Belluno: haters lo accusano di razzismo, 28enne si uccide. E la sinistra non dice una parola
Del 28enne bellunese Nicola Mina, morto suicida dopo aver saldato con due mesi di anticipo le spese del proprio funerale, si parlerà poco e si scriverà di meno. Già, la sua storia è una di quelle scomode per via di quegli intarsi contestuali che mal s’attagliano agli stilemi del politicamente corretto. Un po’ come la giovane Saman, sulla cui morte violenta la sinistra femminista si è imposta il silenzio pur di lasciarsi scappare una sola parola di critica all’Islam. L’accusa di razzismo, si sa, è in agguato. Persino in danno di chi è lesto e disinvolto nel lanciarla anche quando non c’entra. A differenza della ragazza pakistana, tuttavia, il giovane bellunese si è ucciso dopo aver tentato a sua volta di uccidere.

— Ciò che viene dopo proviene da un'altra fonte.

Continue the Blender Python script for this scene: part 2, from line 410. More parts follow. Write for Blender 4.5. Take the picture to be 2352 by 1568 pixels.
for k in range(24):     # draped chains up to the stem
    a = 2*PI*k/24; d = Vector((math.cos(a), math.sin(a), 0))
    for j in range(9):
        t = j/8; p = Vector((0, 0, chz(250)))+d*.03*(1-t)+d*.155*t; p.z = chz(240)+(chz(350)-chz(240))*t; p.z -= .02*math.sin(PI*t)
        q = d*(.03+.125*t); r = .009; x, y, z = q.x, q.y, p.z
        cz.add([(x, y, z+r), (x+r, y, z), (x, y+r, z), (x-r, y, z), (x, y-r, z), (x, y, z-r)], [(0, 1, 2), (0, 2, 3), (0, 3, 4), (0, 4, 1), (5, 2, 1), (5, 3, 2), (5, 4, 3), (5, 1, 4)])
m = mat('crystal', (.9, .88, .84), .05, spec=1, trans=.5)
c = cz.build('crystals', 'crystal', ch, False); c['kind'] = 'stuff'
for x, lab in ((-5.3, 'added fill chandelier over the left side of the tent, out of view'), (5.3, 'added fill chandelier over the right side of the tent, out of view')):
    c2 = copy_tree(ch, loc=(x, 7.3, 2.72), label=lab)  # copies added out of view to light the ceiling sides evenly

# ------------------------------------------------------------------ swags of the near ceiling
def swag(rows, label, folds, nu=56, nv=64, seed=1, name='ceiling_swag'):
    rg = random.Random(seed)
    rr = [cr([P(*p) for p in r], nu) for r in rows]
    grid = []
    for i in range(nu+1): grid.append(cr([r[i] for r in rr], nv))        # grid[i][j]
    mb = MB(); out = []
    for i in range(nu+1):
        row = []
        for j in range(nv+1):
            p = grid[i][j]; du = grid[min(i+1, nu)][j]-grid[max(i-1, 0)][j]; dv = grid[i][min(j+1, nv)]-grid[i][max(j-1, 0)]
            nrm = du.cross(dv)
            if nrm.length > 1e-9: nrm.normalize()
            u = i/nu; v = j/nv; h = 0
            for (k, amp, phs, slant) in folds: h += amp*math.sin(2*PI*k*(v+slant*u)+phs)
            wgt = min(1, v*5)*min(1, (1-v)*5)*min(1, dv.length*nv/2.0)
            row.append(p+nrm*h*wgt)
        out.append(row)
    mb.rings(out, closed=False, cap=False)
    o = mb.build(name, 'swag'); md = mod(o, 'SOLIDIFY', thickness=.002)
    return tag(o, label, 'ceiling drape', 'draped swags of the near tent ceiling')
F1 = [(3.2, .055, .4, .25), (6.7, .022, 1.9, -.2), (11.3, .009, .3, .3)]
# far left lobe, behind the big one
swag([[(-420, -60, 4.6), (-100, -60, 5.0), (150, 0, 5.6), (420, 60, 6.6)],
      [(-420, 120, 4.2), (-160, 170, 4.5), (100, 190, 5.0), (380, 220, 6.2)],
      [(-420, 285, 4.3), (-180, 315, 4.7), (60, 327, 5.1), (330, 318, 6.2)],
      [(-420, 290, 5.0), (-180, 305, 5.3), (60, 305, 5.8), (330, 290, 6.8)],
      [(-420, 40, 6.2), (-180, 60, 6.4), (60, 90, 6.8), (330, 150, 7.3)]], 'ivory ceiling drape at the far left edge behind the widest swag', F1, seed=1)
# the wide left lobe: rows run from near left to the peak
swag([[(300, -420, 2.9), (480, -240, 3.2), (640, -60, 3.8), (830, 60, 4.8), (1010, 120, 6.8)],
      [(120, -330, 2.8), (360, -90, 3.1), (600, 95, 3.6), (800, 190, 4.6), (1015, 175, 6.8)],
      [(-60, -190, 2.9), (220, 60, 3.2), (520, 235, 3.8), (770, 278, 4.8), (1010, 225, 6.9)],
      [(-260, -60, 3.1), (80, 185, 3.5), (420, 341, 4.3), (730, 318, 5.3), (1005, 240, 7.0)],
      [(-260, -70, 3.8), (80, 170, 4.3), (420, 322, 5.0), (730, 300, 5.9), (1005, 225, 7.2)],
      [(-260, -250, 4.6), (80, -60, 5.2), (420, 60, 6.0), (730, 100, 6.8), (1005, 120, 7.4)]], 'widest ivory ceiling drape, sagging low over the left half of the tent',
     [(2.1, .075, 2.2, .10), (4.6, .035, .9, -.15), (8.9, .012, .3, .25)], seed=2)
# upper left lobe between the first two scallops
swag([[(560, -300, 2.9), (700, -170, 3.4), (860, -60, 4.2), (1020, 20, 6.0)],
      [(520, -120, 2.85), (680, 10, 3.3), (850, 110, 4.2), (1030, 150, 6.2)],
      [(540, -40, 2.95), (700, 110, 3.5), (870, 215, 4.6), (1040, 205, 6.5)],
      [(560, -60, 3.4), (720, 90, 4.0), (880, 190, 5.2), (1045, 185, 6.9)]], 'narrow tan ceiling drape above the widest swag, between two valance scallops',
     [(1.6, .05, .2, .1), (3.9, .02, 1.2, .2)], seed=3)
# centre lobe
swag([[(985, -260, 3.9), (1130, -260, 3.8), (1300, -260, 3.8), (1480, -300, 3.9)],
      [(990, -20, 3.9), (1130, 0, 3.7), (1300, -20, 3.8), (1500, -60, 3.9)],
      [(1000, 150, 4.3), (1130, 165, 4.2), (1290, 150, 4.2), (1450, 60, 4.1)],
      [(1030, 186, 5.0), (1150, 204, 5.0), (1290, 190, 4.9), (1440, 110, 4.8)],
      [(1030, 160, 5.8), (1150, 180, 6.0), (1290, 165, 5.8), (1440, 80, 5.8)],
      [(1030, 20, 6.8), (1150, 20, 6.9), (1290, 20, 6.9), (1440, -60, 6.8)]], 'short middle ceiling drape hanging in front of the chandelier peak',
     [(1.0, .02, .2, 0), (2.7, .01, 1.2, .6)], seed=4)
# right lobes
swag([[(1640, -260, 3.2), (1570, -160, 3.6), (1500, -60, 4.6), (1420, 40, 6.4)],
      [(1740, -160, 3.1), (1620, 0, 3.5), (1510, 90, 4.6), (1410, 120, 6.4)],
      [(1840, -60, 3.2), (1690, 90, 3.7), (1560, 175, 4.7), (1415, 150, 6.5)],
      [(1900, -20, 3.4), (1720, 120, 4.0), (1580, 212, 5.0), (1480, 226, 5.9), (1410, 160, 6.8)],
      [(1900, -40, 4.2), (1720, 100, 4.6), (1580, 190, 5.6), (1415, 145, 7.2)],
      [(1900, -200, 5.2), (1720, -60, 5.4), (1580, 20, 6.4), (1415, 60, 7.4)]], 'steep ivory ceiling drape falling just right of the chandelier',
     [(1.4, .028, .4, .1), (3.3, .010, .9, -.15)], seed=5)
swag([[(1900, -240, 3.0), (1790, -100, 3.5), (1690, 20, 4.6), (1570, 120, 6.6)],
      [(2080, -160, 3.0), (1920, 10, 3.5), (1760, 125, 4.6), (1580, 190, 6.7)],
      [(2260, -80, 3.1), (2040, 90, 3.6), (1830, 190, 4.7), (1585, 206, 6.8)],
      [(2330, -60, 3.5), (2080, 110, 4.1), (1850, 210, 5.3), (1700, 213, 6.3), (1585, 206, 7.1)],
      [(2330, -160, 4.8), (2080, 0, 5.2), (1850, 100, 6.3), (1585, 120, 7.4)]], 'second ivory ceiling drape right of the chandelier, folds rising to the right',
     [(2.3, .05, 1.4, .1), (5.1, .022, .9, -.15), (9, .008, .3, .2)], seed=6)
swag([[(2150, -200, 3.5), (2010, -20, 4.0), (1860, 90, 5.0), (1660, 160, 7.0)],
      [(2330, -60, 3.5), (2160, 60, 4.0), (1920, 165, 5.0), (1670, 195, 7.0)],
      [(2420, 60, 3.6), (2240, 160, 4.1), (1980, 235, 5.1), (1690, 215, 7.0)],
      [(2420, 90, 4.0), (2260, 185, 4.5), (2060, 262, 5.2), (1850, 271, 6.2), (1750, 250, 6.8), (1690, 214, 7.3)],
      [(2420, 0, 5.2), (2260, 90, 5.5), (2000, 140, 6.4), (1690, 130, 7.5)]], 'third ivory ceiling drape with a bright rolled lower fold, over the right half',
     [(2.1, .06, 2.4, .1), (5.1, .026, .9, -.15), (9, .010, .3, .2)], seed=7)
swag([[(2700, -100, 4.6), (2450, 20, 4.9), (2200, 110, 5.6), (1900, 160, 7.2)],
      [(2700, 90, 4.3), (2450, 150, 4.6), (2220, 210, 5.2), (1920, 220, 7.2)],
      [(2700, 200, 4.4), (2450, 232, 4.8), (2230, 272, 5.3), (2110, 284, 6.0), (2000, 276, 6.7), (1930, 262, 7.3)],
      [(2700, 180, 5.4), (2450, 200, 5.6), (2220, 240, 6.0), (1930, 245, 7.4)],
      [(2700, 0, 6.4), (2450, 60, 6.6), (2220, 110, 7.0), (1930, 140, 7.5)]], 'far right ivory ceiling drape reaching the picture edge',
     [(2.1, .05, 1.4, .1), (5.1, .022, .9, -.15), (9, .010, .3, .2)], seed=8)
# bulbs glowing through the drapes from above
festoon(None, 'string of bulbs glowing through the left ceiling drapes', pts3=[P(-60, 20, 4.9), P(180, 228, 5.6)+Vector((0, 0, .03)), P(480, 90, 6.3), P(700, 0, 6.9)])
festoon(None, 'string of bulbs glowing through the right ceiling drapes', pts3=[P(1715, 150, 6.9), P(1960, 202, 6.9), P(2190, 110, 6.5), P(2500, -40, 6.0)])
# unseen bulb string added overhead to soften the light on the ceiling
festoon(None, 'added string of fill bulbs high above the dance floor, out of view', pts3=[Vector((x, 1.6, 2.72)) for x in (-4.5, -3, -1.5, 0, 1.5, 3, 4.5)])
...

Un anno fa il 28enne aveva ferito un senegalese
È storia di una rissa scoppiata nell’agosto di un anno fa in un bar di periferia a San Pietro di Cadore. L’escalation è tipica: insulti, spintoni, corpi avvinghiati fino alla fatale estrazione di un’arma. Quella di Mina è un piccolo coltello. Lo affonda nelle viscere dell’altro lottatore, un ambulante senegalese di 47 anni. Fortunatamente il taglio non è mortale e il ferito si rimette in sesto. Ad accasciarsi, invece, è il mancato omicida. A prostralo nello spirito è la gogna social seguita all’episodio. Non perché abbia estratto il coltello, ma perché razzista. In realtà, il colore della pelle del senegalese non c’entra nulla. La lite fra i due origina da motivi personali. Ma per gli haters, gli odiatori di mestiere, è un trascurabile dettaglio. Se il mancato omicida è bianco e il mancato morto è nero, il razzismo deve entrarci. E allora dagli all’untore.
Il razzismo non c’entrava
Strano a credersi – almeno per i sensibili olfatti della sinistra – ma persino uno che gira armato può accasciarsi di fronte alle accuse di razzismo. No, non era il processo a fargli paura. Sapeva di aver infranto la legge e mai aveva tentato di sottrarsi alle proprie responsabilità. Quel che non sopportava era “l’aggravante” appioppatagli dai leoni da tastiera. Insomma: mancato omicida sì, razzista no. Ma il processo parallelo in corso sui social aveva già emesso la propria sentenza. Che diventa addirittura di morte nel momento in cui il giovane realizza che sarà più dura di quella del tribunale poiché inappellabile e incancellabile. Una consapevolezza che gli scava una voragine nell’anima. Fino a convincerlo, scrivono i familiari in una lettera al Gazzettino, «che togliersi la vita sarebbe stata l’unica soluzione». Morale: odiare l’odio (presunto, in questo caso) non è la soluzione. Il morto ci scappa lo stesso.